Delphine Sabattier: C'est vrai et sans que cela ne nuise au résultat des entreprises?

David Lacombled: Au contraire, parce que les individus sont un peu plus heureux et un peu plus épanouis. Et de fait, les salariés sont plus productifs et donc l'entreprise a tout à y gagner. Et la puissance publique aussi, puisque si vous avez des personnes qui sont heureuses au travail, il y a des chances pour qu'elles s'y rendent ou qu'elles y restent à distance, mais qu'en tout cas elles ne soient pas absentes. Et donc c'est bien une économie globale qui se portera mieux à la fin.

Alors c'est vrai que jusqu'à présent le télétravail était quand même associé au dilettantisme et c'était chose relativement rare avant les années 2020. D'ailleurs, il reste quelques stigmates. Je discutais récemment avec le directeur de la communication d'un grand groupe qui me disait «n'appelle pas mon assistante, elle est en télétravail». La bonne affaire. Donc on voit bien qu'il faut encore faire évoluer un peu les mentalités. Mais les choses ont changé. Les salariés reprennent le pouvoir dans les entreprises, ne serait-ce que parce que la main d'œuvre devient un peu plus difficile à trouver pour des raisons démographiques. Et donc l'entreprise n’est plus un espace fermé, mais au contraire un hub dans lequel on vient échanger, dans lequel on vient travailler de manière agile, dans lequelle on de on a des méthodes partagées et dans lequel parfois on vient aussi travailler.

Delphine Sabattier: Et ça vous semble être une organisation idéale?

David Lacombled: Oh, je ne vais pas parler d'un rêve sur Terre au sens où on voit bien que tout le monde n'est pas logé à la même enseigne. Et d'ailleurs, il y a beaucoup de métiers qui ne se feront pas si vous ne vous déplacez pas. Et d'ailleurs, ceux qui ont à se déplacer sont ceux pour ces métiers là qui habitent le plus loin. On le voit bien, les télétravailleurs, je ne vais pas dire les bobos, dans une sorte de gentrification, qui fait que les classes aisées investissent des lieux dans les centres-villes en particulier, sont ceux qui habitent le plus près de leur travail, là où ceux qui ont besoin de se déplacer habitent en périphérie, en banlieue, au ban de la cité, si on reprend l'étymologie même de ce mot.
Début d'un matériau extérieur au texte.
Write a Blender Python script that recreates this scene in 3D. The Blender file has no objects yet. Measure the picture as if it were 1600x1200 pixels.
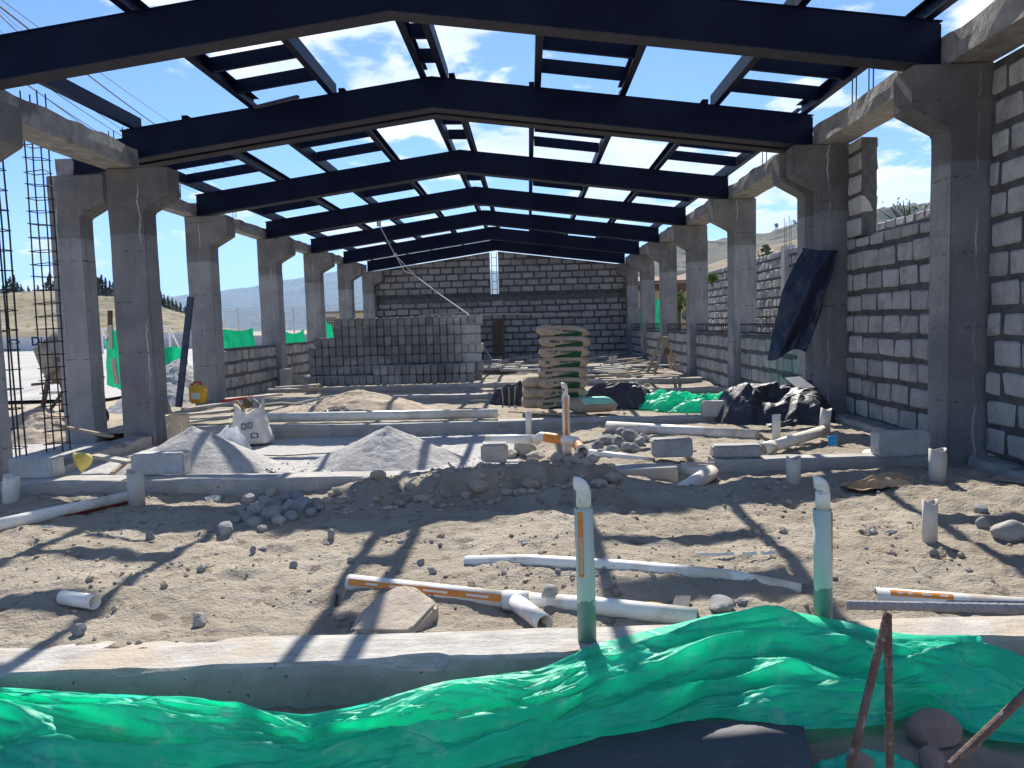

Et on voit bien que le débat sur les retraites qu'on a vécu avec toutes ces tensions, avec toutes ces incompréhensions, a montré aussi une certaine forme d'antagonisme. Et c'est bien un débat plus large sur l'avenir du travail dont on a besoin. D'autant plus qu'on voit bien qu'avec l'émergence de solutions d'intelligence artificielle générative, comme TchatGPT, chacun s'est posé la question de savoir si son propre métier ne serait pas en péril à terme. D'ailleurs, ça fait la une de tous les journaux.

Delphine Sabattier: Oui, et on en parlait tout à l'heure, juste avant dans le domaine de l'éducation. Entre sur la destruction créatrice. Est-ce que selon vous, on va vers la fin du travail?

David Lacombled: Non, mais on va vers la fin d'une certaine forme d'idée du travail. Le travail n'est plus une vertu cardinale, il faut bien le reconnaître, qui permettait de s'élever, de se distinguer, de s'épanouir. Désormais, les loisirs, les voyages, la famille remplissent très bien cet office. Et puis on parlait de raison démographique. Le travail est devenu une option de nos vies. Il y a encore 50 ans, c'était plus de la moitié de sa vie. Désormais, c'est moins entre des études un peu plus longues et des retraites en bonne forme malgré tout, un peu plus longues également, qui font que, au final, vous avez des personnes qui en plus à la retraite, arrivant en bonne forme, auront un deuxième emploi qui n'avaient juste rien à voir avec le premier. Et c'est là où la technologie est intéressante, c'est qu'elle permet aujourd'hui de démultiplier les métiers et les activités. On nous avait dit qu'on ne ferait pas le même métier avec le même employeur toute notre vie, mais on ne savait pas qu'on en aurait plusieurs en même temps.